As the faculty strike at Brandon University enters its seventh week, students are frustrated. But that doesn’t mean they’ve been sitting on their hands.

For Nathan Layh, a fourth-year student in the School of Music, this is the second faculty strike that has interrupted his studies. He was there when faculty picketed for 17 days in 2008.

It’s an interruption he’s not taking lightly. Layh, along with a handful of other students, has been camped out on campus since mid-October as part of ‘Occupy the Courtyard,’ movement, hoping to raise awareness of the strike’s impact. Aside from leaving to go to work or similar obligations, Layh says five to 10 protestors have been living on the BU courtyard everyday, even in snow.

“It’s been a long month,” he said. “We didn’t expect it to go this long, we thought that both sides would see how detrimental this is to the university,” he added.

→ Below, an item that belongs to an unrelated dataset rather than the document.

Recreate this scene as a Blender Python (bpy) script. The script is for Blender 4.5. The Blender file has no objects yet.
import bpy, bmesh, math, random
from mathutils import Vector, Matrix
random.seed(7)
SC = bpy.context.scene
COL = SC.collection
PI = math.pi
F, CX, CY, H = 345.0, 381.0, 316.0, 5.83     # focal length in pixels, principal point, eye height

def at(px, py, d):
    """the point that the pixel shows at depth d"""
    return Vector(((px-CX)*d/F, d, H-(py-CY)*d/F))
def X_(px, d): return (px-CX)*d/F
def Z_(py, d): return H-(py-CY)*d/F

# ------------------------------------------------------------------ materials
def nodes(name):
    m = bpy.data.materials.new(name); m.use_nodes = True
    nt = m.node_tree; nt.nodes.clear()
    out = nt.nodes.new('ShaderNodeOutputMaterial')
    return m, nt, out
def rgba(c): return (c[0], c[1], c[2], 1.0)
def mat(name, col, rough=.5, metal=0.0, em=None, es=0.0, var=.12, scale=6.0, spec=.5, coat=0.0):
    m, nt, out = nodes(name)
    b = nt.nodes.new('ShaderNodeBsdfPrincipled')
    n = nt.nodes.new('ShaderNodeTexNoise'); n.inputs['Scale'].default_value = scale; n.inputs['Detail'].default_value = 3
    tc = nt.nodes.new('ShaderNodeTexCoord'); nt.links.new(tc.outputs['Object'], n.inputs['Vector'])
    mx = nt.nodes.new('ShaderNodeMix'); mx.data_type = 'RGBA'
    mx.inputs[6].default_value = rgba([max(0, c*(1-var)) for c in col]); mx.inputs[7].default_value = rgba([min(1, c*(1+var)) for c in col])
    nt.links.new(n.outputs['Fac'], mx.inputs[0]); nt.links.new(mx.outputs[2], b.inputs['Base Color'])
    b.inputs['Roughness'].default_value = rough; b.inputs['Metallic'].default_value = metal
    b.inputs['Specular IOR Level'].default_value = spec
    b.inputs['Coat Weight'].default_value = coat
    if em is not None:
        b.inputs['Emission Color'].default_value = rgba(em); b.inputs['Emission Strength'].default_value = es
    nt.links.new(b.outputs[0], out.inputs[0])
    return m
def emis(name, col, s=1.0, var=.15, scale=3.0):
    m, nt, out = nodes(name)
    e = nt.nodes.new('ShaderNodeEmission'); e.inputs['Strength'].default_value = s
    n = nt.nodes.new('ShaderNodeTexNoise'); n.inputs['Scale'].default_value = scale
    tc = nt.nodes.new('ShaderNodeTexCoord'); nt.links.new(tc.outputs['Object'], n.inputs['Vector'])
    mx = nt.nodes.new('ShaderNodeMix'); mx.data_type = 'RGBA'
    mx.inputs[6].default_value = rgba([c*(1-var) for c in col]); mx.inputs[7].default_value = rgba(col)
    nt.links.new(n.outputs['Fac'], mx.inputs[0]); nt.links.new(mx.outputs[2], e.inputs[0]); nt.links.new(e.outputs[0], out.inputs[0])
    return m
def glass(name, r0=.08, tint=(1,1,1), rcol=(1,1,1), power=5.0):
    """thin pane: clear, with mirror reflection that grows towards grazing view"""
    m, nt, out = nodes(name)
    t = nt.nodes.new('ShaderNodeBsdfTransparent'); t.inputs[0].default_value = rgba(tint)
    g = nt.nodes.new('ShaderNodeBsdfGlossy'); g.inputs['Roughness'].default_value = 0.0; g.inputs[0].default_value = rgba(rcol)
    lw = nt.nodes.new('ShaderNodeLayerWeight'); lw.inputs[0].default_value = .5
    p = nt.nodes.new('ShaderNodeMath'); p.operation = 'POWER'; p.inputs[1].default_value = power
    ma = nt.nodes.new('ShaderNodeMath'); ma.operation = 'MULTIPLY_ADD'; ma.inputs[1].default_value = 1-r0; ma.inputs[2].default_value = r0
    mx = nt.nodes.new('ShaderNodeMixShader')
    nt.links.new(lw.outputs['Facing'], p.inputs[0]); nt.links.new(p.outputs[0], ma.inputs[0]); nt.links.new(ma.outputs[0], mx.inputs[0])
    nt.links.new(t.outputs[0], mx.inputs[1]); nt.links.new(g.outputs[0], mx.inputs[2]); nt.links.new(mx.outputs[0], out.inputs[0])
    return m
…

Wages have been at the centre of the Brandon University Faculty Association strike, although university officials and faculty members are not far apart in their demands anymore, with the university offering a nine per cent increase over four years, while the union has settled on 10 per cent. The main sticking point now is that the union wants $3,000 for each striking professor to make up for missed classes, while the university has only offered $1,800.

Click to read a Maclean’s On Campus opinion piece on what Brandon professors should be paid.

In a controversial move, the Manitoba government ordered striking faculty members to vote “immediately” on the university’s final contract offer. A vote could take place as early as Thursday.

At the beginning of 2008 faculty strike, Layh said he was like most students, thinking it would be a minor inconvenience. But when rumours of another strike this fall began to circulate, Layh said he was more concerned, because he knew how much he missed out on during the 2008 strike.

Instead of extending the semester after they went back to work, professors simply crammed all the missed assignments into the remaining six weeks of the semester.

This year, from the beginning, “you could feel it in the air that it was going to be messy,” he says.

That’s proved true. The Brandon University Students Union is petitioning for students to receive a full refund on their classes, but have not yet heard from the university administration about what kind of compensation they’re willing to offer students, said BUSU president Deandra Tousignant.

BUSU were initially supportive of the faculty association’s decision to strike, but are now petitioning for both parties to remove their chief negotiators, arguing that “new faces and new attitudes” are needed at the negotiation table, Tousignant said. She made it clear that BUSU council has frequently discussed their stance on the faculty strike and isn’t retracting their initial support.

For Karmen Guillas, who is studying pre-nursing at Brandon University, the strike may quash her chances of entering the nursing faculty next year. She said that she has “no idea” how she’s going to make up for the missed work in her year-long courses or if they’ll even continue.

“Even if we do get the credit,” she says, “we’re not going to learn what we’re supposed to learn. Especially for nursing, if you don’t have this primary information, you can’t move on. You’re going to be lost.”

Guillas is hoping the university will reimburse her for the classes she likely won’t be able to complete. “I don’t think we should have to pay for something that we’ve missed,” she says.

But Guillas isn’t as upset as some students. According to the Winnipeg Free Press, at least 30 students have voted with their feet. They’ve dropped BU and transferred to other schools.